Once that was done, I could finally sit back and read in peace. The satisfaction was enormous. It felt like finishing a project.

One side note: Feedly is much faster now than it was three years ago, and its official interface has become much more pleasant to use.

Afterward I started wondering why switching from one app to another had kept me tangled up for hours. Thinking about it, there were probably a few reasons:

  • Sunk cost: I had already spent a lot of time comparing tools, and I had already paid money. Throwing that away felt wasteful.
  • Migration cost: I was used to the interface and the gestures. The new option wasn’t overwhelmingly better; it was just a bit better.
  • Self-negation: Changing tools meant admitting that my carefully considered earlier choice might not have been the right one.
  • Fear of repeating the cycle: What if I switched again, then found something even better later, and had to go through the whole process one more time?

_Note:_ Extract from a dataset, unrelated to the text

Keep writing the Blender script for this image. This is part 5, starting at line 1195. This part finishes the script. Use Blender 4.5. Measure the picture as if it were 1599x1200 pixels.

Eventually I let that go. Choosing tools is always a process; there’s no way to get it perfectly right in one shot. The trial and error involved in picking software does make later decisions more mature, maybe even steadier—like marriage, if you want to stretch the analogy a little. In the end, though, they’re just tools. Switching them usually doesn’t cost that much. Other kinds of wrong choices are harder to undo. While writing this, I couldn’t help thinking of a few failed stock trades I made recently.

As for the feeds I keep, these are the ones that made the cut:

Information technology

  • 少数派
  • Mac玩法
  • 爱范儿
  • 佐仔志
  • 褪墨
  • 教育资讯

General reading and knowledge

  • 知乎日报
  • 果壳网
  • 科学松鼠会
  • FT中文网
  • 左岸读书
  • The Big Picture

Design and visual inspiration

  • 500px
  • 摄影入门
  • 维基百科每日图片
  • Beautiful Photo!
  • Flickr Blog

Commentary and opinion

  • 政见 CNPolitics.Org
  • 言論
  • 少年中国评论
  • 井底望天
  • Global Voices 简体中文

My rules for keeping or dropping a feed are very simple:

  • If it isn’t necessary, drop it.
  • If it updates too frequently, drop it.
  • If it’s too serious, drop it.
  • If it hasn’t updated in too long, drop it.
  • If it doesn’t provide full-text output, drop it.
  • If its content overlaps too much with others, drop it.
  • If it’s better consumed on another platform like Weibo or WeChat, drop it.

Really, all of that comes down to one standard: if I rarely open it over a period of time, it shouldn’t stay subscribed.